▸ **Work to complete**
Write out all of the data without omission, exactly as shown.

▸ **Data provided**
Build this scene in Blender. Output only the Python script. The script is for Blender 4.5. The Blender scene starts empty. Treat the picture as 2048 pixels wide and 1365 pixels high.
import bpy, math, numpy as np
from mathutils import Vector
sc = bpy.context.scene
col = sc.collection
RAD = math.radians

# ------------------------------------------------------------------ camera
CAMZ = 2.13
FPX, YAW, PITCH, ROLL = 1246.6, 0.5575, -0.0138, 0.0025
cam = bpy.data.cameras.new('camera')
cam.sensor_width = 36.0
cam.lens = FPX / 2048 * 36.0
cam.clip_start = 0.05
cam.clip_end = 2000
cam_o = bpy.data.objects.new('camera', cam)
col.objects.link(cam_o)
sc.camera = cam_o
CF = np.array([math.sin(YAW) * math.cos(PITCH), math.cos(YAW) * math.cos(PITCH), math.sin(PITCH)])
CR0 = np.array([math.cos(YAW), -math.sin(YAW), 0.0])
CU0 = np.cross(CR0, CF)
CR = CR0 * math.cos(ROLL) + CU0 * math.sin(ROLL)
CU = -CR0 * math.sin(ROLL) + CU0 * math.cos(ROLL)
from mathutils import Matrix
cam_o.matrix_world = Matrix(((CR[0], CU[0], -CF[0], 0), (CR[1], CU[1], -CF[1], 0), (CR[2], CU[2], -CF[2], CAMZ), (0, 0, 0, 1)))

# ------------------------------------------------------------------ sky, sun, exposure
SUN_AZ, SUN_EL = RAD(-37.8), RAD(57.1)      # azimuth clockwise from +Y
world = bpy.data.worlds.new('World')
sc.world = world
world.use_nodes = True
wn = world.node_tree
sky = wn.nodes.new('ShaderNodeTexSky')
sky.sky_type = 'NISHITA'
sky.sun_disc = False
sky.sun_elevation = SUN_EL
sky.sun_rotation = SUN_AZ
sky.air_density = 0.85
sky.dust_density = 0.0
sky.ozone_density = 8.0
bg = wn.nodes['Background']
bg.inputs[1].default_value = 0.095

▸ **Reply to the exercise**
Build this scene in Blender. Output only the Python script. The script is for Blender 4.5. The Blender scene starts empty. Treat the picture as 2048 pixels wide and 1365 pixels high.
import bpy, math, numpy as np
from mathutils import Vector
sc = bpy.context.scene
col = sc.collection
RAD = math.radians

# ------------------------------------------------------------------ camera
CAMZ = 2.13
FPX, YAW, PITCH, ROLL = 1246.6, 0.5575, -0.0138, 0.0025
cam = bpy.data.cameras.new('camera')
cam.sensor_width = 36.0
cam.lens = FPX / 2048 * 36.0
cam.clip_start = 0.05
cam.clip_end = 2000
cam_o = bpy.data.objects.new('camera', cam)
col.objects.link(cam_o)
sc.camera = cam_o
CF = np.array([math.sin(YAW) * math.cos(PITCH), math.cos(YAW) * math.cos(PITCH), math.sin(PITCH)])
CR0 = np.array([math.cos(YAW), -math.sin(YAW), 0.0])
CU0 = np.cross(CR0, CF)
CR = CR0 * math.cos(ROLL) + CU0 * math.sin(ROLL)
CU = -CR0 * math.sin(ROLL) + CU0 * math.cos(ROLL)
from mathutils import Matrix
cam_o.matrix_world = Matrix(((CR[0], CU[0], -CF[0], 0), (CR[1], CU[1], -CF[1], 0), (CR[2], CU[2], -CF[2], CAMZ), (0, 0, 0, 1)))

# ------------------------------------------------------------------ sky, sun, exposure
SUN_AZ, SUN_EL = RAD(-37.8), RAD(57.1)      # azimuth clockwise from +Y
world = bpy.data.worlds.new('World')
sc.world = world
world.use_nodes = True
wn = world.node_tree
sky = wn.nodes.new('ShaderNodeTexSky')
sky.sky_type = 'NISHITA'
sky.sun_disc = False
sky.sun_elevation = SUN_EL
sky.sun_rotation = SUN_AZ
sky.air_density = 0.85
sky.dust_density = 0.0
sky.ozone_density = 8.0
bg = wn.nodes['Background']
bg.inputs[1].default_value = 0.095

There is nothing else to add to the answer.